Munich has emerged as a hub for them. Behind a metal-panelled door marked “Confidential” at Helsing’s headquarters in the city is a “demo room”, where its newest weapons are illuminated with red light. The HX-2, a drone with wings in the shape of an X and a range of 100km, has AI systems that help it attack targets, such as tanks, even if they are protected by communications-jamming technology. Helsing is defiantly European. It calls the autonomous fighter it is building “Europa”. Much of the capital comes from Mr Ek, leaving the firm less reliant on American VCs. Helsing does not want to be “the little brother of some bigger thing in America”, says Niklas Köhler, a co-founder. Its neighbours include Quantum Systems, a maker of surveillance drones that is valued at $4bn, and Isar Aerospace, which builds vehicles that launch small satellites. When Ukraine’s innovative drone-makers are done fighting Russia, many will presumably found or join European defence-tech firms.

“Deep-tech” firms investing in unproven technologies may benefit as well from Mr Trump’s hostility to scientific research. Proxima Fusion, spun off from the Max Planck Institute for Plasma Physics in Munich, has raised over €200m ($236m) for nuclear-fusion reactors. Nearby are quantum-computing startups, such as Planqc, also a Max Planck spinoff, and firms specialising in nanotechnology, photonics and laser communications.

The share of European VC investment that went to deep-tech companies rose from 19% in 2021 to 36% last year, according to Atomico, a VC fund. In some niches European startups are raising more than American ones. Since 2023 European hydrogen startups (whose technology is both deep and green) have secured more capital than young American firms. In quantum technologies, European and American startups are almost on a par.

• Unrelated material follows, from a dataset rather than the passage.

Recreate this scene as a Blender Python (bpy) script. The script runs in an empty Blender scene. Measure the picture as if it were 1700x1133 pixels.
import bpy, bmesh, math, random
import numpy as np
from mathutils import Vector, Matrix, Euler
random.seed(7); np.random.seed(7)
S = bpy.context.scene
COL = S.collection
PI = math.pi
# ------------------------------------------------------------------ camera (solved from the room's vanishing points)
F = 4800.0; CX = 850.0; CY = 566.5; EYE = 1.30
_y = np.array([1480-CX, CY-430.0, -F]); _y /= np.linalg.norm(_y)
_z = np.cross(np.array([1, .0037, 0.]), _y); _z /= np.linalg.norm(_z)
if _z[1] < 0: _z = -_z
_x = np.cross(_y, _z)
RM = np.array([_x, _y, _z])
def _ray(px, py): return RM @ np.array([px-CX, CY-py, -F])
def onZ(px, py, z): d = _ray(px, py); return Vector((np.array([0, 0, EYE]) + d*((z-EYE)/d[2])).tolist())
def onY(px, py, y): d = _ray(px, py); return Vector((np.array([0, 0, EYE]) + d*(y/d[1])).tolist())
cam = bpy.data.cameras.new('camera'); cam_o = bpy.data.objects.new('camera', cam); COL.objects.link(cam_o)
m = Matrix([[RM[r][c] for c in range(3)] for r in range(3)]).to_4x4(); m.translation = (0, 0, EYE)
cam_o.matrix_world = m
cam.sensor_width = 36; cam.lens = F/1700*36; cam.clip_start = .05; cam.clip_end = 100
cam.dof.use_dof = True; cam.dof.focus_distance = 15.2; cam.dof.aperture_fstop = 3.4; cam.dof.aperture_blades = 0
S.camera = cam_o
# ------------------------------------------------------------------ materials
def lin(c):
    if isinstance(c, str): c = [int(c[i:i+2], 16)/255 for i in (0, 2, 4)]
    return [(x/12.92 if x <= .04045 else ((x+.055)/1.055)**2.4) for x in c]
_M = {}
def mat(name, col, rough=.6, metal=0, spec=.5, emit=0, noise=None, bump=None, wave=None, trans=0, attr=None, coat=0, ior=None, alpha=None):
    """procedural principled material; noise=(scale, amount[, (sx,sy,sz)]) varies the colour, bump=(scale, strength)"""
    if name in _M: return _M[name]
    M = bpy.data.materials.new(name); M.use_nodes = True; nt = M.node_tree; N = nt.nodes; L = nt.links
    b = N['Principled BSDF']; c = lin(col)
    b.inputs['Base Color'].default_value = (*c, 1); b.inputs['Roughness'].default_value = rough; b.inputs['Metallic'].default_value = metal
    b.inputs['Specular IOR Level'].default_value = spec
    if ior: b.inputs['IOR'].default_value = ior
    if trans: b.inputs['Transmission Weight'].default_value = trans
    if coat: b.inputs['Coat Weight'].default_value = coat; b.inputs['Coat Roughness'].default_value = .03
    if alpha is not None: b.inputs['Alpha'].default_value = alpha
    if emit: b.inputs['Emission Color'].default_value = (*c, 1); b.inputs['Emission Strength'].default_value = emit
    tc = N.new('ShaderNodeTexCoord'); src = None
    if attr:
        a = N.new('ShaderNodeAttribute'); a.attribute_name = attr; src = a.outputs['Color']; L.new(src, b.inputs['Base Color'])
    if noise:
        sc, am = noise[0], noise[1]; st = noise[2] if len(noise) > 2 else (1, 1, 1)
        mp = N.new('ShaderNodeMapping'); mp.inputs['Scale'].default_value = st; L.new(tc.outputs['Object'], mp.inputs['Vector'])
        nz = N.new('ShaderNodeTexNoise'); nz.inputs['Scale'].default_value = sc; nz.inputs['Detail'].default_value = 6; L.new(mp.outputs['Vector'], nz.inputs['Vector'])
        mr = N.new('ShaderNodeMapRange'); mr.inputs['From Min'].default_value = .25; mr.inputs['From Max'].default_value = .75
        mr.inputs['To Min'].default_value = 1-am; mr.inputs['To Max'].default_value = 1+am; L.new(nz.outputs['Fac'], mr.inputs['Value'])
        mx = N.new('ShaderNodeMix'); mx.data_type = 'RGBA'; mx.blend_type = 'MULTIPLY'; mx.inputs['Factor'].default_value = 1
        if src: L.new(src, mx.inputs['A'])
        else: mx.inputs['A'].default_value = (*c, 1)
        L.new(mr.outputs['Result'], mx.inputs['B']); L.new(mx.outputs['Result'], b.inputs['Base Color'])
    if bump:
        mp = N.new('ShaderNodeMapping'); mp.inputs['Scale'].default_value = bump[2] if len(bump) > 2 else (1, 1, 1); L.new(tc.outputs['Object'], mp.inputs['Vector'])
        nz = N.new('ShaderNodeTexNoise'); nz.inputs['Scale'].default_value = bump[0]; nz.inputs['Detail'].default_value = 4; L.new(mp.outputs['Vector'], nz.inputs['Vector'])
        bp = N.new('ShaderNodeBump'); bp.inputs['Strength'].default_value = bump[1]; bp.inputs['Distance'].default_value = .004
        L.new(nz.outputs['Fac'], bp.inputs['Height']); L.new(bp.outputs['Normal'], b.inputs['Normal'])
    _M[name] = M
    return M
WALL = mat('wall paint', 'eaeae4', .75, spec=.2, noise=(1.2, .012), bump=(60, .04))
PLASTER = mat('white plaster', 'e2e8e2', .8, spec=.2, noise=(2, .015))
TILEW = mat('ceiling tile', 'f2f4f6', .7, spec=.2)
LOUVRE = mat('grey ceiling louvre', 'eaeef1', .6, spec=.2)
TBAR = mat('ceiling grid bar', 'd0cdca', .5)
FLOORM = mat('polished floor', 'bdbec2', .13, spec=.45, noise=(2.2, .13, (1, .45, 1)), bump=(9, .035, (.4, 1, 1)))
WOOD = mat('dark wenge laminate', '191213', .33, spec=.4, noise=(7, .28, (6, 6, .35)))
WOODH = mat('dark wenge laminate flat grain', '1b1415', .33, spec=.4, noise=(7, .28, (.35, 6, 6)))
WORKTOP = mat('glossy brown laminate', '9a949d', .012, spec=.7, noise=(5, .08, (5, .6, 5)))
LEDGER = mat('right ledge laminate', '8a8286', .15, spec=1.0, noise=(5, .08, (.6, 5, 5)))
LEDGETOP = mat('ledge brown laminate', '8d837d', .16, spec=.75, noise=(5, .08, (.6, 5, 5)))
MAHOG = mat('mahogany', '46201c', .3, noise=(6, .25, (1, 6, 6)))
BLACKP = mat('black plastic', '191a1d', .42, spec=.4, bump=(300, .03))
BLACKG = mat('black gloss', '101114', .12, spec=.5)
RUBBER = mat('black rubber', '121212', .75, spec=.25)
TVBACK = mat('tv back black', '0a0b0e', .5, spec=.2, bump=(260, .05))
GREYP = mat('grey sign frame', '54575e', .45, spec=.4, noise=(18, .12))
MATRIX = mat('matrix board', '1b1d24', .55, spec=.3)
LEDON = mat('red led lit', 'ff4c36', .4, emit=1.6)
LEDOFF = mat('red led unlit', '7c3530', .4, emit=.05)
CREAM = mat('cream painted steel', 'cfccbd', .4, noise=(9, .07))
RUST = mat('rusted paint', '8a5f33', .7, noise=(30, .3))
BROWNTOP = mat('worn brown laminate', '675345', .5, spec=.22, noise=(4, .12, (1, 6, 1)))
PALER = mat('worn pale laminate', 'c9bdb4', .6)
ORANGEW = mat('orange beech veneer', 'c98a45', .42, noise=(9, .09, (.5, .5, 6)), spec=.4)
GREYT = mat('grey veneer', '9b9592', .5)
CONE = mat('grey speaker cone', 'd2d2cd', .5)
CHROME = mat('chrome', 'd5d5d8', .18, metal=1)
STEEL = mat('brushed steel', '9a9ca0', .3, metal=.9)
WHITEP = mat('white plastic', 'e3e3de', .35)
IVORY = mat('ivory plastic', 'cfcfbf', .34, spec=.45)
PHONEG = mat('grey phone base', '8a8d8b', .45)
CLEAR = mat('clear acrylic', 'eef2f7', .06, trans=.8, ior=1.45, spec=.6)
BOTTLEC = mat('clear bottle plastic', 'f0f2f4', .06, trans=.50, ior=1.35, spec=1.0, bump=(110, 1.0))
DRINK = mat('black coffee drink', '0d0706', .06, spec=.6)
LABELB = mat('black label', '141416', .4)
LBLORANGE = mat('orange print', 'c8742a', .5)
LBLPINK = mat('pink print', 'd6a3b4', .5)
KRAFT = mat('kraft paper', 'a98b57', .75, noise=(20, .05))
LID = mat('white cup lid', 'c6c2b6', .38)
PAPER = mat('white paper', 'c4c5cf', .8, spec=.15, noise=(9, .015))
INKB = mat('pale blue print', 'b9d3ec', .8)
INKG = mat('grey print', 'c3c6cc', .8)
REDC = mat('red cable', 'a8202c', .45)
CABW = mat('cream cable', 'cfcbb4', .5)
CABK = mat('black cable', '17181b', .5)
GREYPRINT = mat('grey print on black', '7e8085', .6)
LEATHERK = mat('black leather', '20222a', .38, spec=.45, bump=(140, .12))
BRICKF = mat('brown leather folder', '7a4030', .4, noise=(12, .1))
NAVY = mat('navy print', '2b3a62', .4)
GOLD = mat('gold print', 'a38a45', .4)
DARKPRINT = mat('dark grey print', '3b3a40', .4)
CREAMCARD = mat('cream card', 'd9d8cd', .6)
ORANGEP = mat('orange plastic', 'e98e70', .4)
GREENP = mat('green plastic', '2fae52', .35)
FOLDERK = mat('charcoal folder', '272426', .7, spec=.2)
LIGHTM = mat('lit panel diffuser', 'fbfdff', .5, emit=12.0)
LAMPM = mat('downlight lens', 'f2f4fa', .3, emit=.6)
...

It is possible, of course, that Europe’s tech dawn will be a false one. One worry, especially for defence companies, is that European governments are short of cash. On February 25th the budget committee of Germany’s legislature called for “moderation” in defence spending and cut the expenditure on contracts with Helsing and Stark Defence, a rival. Few think that the world’s next trillion-dollar tech company will be European. But, perhaps for the first time, that does not seem a silly idea.